**DATA BLOCK**
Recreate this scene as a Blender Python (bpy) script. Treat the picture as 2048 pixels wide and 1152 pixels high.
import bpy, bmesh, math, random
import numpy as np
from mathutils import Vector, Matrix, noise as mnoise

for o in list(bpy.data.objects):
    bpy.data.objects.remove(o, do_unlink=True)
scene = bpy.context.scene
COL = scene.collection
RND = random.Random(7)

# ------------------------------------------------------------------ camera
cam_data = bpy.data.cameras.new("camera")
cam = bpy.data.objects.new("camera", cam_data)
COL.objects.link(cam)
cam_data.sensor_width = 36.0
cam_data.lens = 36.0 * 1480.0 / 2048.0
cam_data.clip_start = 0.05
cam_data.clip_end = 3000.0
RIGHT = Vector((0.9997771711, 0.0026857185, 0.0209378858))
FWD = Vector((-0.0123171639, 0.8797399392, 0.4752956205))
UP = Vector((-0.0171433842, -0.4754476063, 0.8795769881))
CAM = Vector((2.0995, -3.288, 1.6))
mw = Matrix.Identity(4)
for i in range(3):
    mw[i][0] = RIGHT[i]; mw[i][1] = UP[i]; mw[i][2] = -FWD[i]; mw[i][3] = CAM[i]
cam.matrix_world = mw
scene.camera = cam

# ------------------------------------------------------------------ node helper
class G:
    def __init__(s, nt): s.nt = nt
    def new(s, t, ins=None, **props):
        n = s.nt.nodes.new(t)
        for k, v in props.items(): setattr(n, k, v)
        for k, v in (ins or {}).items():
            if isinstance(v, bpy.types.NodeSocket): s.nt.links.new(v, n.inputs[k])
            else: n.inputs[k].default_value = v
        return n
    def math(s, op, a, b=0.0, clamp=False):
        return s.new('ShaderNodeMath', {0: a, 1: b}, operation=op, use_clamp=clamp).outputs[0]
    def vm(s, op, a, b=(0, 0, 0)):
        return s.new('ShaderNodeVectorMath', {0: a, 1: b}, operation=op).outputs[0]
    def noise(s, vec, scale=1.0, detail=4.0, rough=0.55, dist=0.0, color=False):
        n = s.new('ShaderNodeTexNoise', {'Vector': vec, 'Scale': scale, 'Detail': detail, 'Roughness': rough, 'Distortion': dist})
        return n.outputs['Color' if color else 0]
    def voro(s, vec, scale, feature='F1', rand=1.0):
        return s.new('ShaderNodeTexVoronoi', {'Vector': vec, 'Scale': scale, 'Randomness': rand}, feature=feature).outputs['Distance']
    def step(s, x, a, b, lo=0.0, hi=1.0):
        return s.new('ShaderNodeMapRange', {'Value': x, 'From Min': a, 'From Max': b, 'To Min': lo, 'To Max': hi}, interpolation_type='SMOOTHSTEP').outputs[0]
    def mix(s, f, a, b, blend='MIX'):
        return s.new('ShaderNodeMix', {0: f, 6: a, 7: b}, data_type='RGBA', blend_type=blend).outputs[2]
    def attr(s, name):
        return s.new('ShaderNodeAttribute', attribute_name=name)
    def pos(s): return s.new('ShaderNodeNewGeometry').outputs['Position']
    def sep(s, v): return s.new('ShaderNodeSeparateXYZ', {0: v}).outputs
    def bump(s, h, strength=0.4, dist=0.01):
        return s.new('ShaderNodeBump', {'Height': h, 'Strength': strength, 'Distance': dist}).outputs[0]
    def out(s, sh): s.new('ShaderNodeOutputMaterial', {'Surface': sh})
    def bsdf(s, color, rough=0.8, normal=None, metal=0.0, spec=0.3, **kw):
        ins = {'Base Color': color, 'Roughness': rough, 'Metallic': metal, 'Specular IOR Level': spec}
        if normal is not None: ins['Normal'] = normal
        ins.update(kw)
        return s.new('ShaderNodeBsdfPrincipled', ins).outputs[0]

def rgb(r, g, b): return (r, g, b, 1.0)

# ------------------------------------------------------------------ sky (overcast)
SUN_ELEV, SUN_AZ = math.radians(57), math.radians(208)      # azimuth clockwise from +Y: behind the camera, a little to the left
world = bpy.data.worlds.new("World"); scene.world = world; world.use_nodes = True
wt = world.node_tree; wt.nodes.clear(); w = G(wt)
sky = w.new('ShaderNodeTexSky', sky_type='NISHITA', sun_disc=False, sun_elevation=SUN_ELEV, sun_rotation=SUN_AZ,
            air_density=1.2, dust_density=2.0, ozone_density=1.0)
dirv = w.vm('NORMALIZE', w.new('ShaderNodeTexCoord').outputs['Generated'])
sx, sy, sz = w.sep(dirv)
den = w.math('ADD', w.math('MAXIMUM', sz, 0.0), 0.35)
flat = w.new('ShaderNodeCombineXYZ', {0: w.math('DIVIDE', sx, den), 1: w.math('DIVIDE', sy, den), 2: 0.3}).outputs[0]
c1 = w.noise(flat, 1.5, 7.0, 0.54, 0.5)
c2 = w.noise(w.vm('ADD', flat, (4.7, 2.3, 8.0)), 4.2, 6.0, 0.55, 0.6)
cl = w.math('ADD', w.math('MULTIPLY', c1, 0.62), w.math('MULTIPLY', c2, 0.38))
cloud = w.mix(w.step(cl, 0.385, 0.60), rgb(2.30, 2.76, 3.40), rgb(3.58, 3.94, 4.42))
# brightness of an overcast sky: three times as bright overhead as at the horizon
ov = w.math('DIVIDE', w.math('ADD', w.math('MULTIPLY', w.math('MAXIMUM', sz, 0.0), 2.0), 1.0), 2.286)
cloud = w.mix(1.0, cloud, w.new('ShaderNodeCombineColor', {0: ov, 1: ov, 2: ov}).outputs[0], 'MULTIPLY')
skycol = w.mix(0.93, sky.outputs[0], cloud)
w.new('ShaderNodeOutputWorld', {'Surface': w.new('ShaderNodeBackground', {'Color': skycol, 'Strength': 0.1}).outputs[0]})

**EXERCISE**
Return exactly the lines from the beginning of the data above through the one containing "scene.camera = cam", please. Include both end lines and add nothing else.

**TASK ANSWER**
Recreate this scene as a Blender Python (bpy) script. Treat the picture as 2048 pixels wide and 1152 pixels high.
import bpy, bmesh, math, random
import numpy as np
from mathutils import Vector, Matrix, noise as mnoise

for o in list(bpy.data.objects):
    bpy.data.objects.remove(o, do_unlink=True)
scene = bpy.context.scene
COL = scene.collection
RND = random.Random(7)

# ------------------------------------------------------------------ camera
cam_data = bpy.data.cameras.new("camera")
cam = bpy.data.objects.new("camera", cam_data)
COL.objects.link(cam)
cam_data.sensor_width = 36.0
cam_data.lens = 36.0 * 1480.0 / 2048.0
cam_data.clip_start = 0.05
cam_data.clip_end = 3000.0
RIGHT = Vector((0.9997771711, 0.0026857185, 0.0209378858))
FWD = Vector((-0.0123171639, 0.8797399392, 0.4752956205))
UP = Vector((-0.0171433842, -0.4754476063, 0.8795769881))
CAM = Vector((2.0995, -3.288, 1.6))
mw = Matrix.Identity(4)
for i in range(3):
    mw[i][0] = RIGHT[i]; mw[i][1] = UP[i]; mw[i][2] = -FWD[i]; mw[i][3] = CAM[i]
cam.matrix_world = mw
scene.camera = cam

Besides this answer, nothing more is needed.